• [Goal] Return all of the data exactly as given.

⟨

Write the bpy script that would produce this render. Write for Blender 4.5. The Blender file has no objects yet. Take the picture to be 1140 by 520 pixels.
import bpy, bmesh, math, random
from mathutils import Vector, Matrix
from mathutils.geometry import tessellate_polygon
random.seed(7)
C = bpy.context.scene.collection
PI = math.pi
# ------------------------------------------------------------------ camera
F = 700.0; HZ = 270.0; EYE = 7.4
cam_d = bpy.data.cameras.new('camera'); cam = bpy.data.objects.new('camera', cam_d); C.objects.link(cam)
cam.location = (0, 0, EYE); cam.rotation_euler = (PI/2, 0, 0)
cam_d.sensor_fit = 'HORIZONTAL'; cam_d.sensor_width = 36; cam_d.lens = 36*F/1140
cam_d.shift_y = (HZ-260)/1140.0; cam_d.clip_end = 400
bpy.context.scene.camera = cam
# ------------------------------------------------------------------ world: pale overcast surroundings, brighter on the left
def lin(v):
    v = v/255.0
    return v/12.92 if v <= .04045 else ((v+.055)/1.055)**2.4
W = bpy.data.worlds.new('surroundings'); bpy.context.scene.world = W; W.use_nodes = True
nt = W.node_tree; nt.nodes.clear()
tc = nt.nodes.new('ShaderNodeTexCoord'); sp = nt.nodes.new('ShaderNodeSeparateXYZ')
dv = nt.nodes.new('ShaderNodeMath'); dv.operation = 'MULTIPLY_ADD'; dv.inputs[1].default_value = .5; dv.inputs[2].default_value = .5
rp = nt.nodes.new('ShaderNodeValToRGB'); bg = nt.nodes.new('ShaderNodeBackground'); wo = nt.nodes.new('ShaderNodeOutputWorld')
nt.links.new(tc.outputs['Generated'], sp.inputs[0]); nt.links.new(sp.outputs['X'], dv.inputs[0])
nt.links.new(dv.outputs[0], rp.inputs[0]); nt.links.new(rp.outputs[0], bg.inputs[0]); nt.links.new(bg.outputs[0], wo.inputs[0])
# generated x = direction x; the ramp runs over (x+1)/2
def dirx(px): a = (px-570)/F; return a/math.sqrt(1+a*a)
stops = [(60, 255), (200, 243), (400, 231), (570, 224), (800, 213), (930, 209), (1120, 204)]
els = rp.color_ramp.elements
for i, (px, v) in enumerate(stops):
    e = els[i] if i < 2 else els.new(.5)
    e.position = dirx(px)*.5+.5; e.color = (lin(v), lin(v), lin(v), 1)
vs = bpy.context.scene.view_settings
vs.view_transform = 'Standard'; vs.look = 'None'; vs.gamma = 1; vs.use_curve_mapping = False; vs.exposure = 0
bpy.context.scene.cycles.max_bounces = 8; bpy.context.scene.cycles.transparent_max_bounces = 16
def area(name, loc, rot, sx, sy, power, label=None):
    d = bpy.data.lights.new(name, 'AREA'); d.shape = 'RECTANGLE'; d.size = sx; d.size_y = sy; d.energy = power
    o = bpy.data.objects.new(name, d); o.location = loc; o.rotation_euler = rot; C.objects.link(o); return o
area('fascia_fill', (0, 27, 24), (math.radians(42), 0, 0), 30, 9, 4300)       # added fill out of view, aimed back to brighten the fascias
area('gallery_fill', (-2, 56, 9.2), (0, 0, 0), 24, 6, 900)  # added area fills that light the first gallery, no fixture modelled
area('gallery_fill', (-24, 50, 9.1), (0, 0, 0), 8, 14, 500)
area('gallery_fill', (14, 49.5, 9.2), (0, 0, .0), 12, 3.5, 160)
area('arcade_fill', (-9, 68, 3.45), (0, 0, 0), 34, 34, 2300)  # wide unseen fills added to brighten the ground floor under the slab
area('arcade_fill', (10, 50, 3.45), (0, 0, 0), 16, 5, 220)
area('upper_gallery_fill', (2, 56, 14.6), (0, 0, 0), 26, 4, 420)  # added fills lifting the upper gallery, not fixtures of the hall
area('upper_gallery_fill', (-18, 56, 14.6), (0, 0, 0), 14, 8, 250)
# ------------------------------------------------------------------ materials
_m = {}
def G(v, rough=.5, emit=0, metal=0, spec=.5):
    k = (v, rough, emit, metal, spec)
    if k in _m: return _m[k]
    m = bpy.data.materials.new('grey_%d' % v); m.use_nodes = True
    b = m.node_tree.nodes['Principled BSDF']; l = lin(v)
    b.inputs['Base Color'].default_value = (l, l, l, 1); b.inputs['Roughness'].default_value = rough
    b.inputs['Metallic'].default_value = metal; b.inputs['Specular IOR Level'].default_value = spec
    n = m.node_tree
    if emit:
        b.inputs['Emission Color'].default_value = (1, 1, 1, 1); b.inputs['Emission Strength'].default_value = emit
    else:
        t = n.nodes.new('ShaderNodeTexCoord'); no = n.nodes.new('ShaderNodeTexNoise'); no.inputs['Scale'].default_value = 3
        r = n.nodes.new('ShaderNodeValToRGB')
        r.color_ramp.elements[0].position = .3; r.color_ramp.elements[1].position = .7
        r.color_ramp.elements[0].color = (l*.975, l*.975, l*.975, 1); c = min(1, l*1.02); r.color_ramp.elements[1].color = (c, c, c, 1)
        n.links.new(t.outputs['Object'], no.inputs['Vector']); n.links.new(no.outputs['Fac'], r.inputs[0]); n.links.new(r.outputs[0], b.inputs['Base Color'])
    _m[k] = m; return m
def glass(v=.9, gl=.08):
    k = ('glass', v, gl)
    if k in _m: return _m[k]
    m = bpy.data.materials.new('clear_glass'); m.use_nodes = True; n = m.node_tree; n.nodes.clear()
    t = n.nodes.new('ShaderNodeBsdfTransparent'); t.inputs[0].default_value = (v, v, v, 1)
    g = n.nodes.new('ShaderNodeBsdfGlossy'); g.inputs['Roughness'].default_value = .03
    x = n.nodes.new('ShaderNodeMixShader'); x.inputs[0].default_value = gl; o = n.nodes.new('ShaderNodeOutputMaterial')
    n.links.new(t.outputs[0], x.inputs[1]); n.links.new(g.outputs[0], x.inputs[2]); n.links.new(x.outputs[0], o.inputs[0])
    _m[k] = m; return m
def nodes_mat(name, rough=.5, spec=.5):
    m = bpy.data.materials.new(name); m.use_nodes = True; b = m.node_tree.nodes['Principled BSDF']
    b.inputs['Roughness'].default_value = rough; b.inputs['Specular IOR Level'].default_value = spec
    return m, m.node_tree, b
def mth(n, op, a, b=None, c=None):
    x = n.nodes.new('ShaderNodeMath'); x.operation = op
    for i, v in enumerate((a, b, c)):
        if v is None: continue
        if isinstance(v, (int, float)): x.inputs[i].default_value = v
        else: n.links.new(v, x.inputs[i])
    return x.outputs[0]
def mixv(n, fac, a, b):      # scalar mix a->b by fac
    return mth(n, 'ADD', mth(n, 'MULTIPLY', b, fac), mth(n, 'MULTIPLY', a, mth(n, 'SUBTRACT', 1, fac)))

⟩

• [Answer for this exercise]
Write the bpy script that would produce this render. Write for Blender 4.5. The Blender file has no objects yet. Take the picture to be 1140 by 520 pixels.
import bpy, bmesh, math, random
from mathutils import Vector, Matrix
from mathutils.geometry import tessellate_polygon
random.seed(7)
C = bpy.context.scene.collection
PI = math.pi
# ------------------------------------------------------------------ camera
F = 700.0; HZ = 270.0; EYE = 7.4
cam_d = bpy.data.cameras.new('camera'); cam = bpy.data.objects.new('camera', cam_d); C.objects.link(cam)
cam.location = (0, 0, EYE); cam.rotation_euler = (PI/2, 0, 0)
cam_d.sensor_fit = 'HORIZONTAL'; cam_d.sensor_width = 36; cam_d.lens = 36*F/1140
cam_d.shift_y = (HZ-260)/1140.0; cam_d.clip_end = 400
bpy.context.scene.camera = cam
# ------------------------------------------------------------------ world: pale overcast surroundings, brighter on the left
def lin(v):
    v = v/255.0
    return v/12.92 if v <= .04045 else ((v+.055)/1.055)**2.4
W = bpy.data.worlds.new('surroundings'); bpy.context.scene.world = W; W.use_nodes = True
nt = W.node_tree; nt.nodes.clear()
tc = nt.nodes.new('ShaderNodeTexCoord'); sp = nt.nodes.new('ShaderNodeSeparateXYZ')
dv = nt.nodes.new('ShaderNodeMath'); dv.operation = 'MULTIPLY_ADD'; dv.inputs[1].default_value = .5; dv.inputs[2].default_value = .5
rp = nt.nodes.new('ShaderNodeValToRGB'); bg = nt.nodes.new('ShaderNodeBackground'); wo = nt.nodes.new('ShaderNodeOutputWorld')
nt.links.new(tc.outputs['Generated'], sp.inputs[0]); nt.links.new(sp.outputs['X'], dv.inputs[0])
nt.links.new(dv.outputs[0], rp.inputs[0]); nt.links.new(rp.outputs[0], bg.inputs[0]); nt.links.new(bg.outputs[0], wo.inputs[0])
# generated x = direction x; the ramp runs over (x+1)/2
def dirx(px): a = (px-570)/F; return a/math.sqrt(1+a*a)
stops = [(60, 255), (200, 243), (400, 231), (570, 224), (800, 213), (930, 209), (1120, 204)]
els = rp.color_ramp.elements
for i, (px, v) in enumerate(stops):
    e = els[i] if i < 2 else els.new(.5)
    e.position = dirx(px)*.5+.5; e.color = (lin(v), lin(v), lin(v), 1)
vs = bpy.context.scene.view_settings
vs.view_transform = 'Standard'; vs.look = 'None'; vs.gamma = 1; vs.use_curve_mapping = False; vs.exposure = 0
bpy.context.scene.cycles.max_bounces = 8; bpy.context.scene.cycles.transparent_max_bounces = 16
def area(name, loc, rot, sx, sy, power, label=None):
    d = bpy.data.lights.new(name, 'AREA'); d.shape = 'RECTANGLE'; d.size = sx; d.size_y = sy; d.energy = power
    o = bpy.data.objects.new(name, d); o.location = loc; o.rotation_euler = rot; C.objects.link(o); return o
area('fascia_fill', (0, 27, 24), (math.radians(42), 0, 0), 30, 9, 4300)       # added fill out of view, aimed back to brighten the fascias
area('gallery_fill', (-2, 56, 9.2), (0, 0, 0), 24, 6, 900)  # added area fills that light the first gallery, no fixture modelled
area('gallery_fill', (-24, 50, 9.1), (0, 0, 0), 8, 14, 500)
area('gallery_fill', (14, 49.5, 9.2), (0, 0, .0), 12, 3.5, 160)
area('arcade_fill', (-9, 68, 3.45), (0, 0, 0), 34, 34, 2300)  # wide unseen fills added to brighten the ground floor under the slab
area('arcade_fill', (10, 50, 3.45), (0, 0, 0), 16, 5, 220)
area('upper_gallery_fill', (2, 56, 14.6), (0, 0, 0), 26, 4, 420)  # added fills lifting the upper gallery, not fixtures of the hall
area('upper_gallery_fill', (-18, 56, 14.6), (0, 0, 0), 14, 8, 250)
# ------------------------------------------------------------------ materials
_m = {}
def G(v, rough=.5, emit=0, metal=0, spec=.5):
    k = (v, rough, emit, metal, spec)
    if k in _m: return _m[k]
    m = bpy.data.materials.new('grey_%d' % v); m.use_nodes = True
    b = m.node_tree.nodes['Principled BSDF']; l = lin(v)
    b.inputs['Base Color'].default_value = (l, l, l, 1); b.inputs['Roughness'].default_value = rough
    b.inputs['Metallic'].default_value = metal; b.inputs['Specular IOR Level'].default_value = spec
    n = m.node_tree
    if emit:
        b.inputs['Emission Color'].default_value = (1, 1, 1, 1); b.inputs['Emission Strength'].default_value = emit
    else:
        t = n.nodes.new('ShaderNodeTexCoord'); no = n.nodes.new('ShaderNodeTexNoise'); no.inputs['Scale'].default_value = 3
        r = n.nodes.new('ShaderNodeValToRGB')
        r.color_ramp.elements[0].position = .3; r.color_ramp.elements[1].position = .7
        r.color_ramp.elements[0].color = (l*.975, l*.975, l*.975, 1); c = min(1, l*1.02); r.color_ramp.elements[1].color = (c, c, c, 1)
        n.links.new(t.outputs['Object'], no.inputs['Vector']); n.links.new(no.outputs['Fac'], r.inputs[0]); n.links.new(r.outputs[0], b.inputs['Base Color'])
    _m[k] = m; return m
def glass(v=.9, gl=.08):
    k = ('glass', v, gl)
    if k in _m: return _m[k]
    m = bpy.data.materials.new('clear_glass'); m.use_nodes = True; n = m.node_tree; n.nodes.clear()
    t = n.nodes.new('ShaderNodeBsdfTransparent'); t.inputs[0].default_value = (v, v, v, 1)
    g = n.nodes.new('ShaderNodeBsdfGlossy'); g.inputs['Roughness'].default_value = .03
    x = n.nodes.new('ShaderNodeMixShader'); x.inputs[0].default_value = gl; o = n.nodes.new('ShaderNodeOutputMaterial')
    n.links.new(t.outputs[0], x.inputs[1]); n.links.new(g.outputs[0], x.inputs[2]); n.links.new(x.outputs[0], o.inputs[0])
    _m[k] = m; return m
def nodes_mat(name, rough=.5, spec=.5):
    m = bpy.data.materials.new(name); m.use_nodes = True; b = m.node_tree.nodes['Principled BSDF']
    b.inputs['Roughness'].default_value = rough; b.inputs['Specular IOR Level'].default_value = spec
    return m, m.node_tree, b
def mth(n, op, a, b=None, c=None):
    x = n.nodes.new('ShaderNodeMath'); x.operation = op
    for i, v in enumerate((a, b, c)):
        if v is None: continue
        if isinstance(v, (int, float)): x.inputs[i].default_value = v
        else: n.links.new(v, x.inputs[i])
    return x.outputs[0]
def mixv(n, fac, a, b):      # scalar mix a->b by fac
    return mth(n, 'ADD', mth(n, 'MULTIPLY', b, fac), mth(n, 'MULTIPLY', a, mth(n, 'SUBTRACT', 1, fac)))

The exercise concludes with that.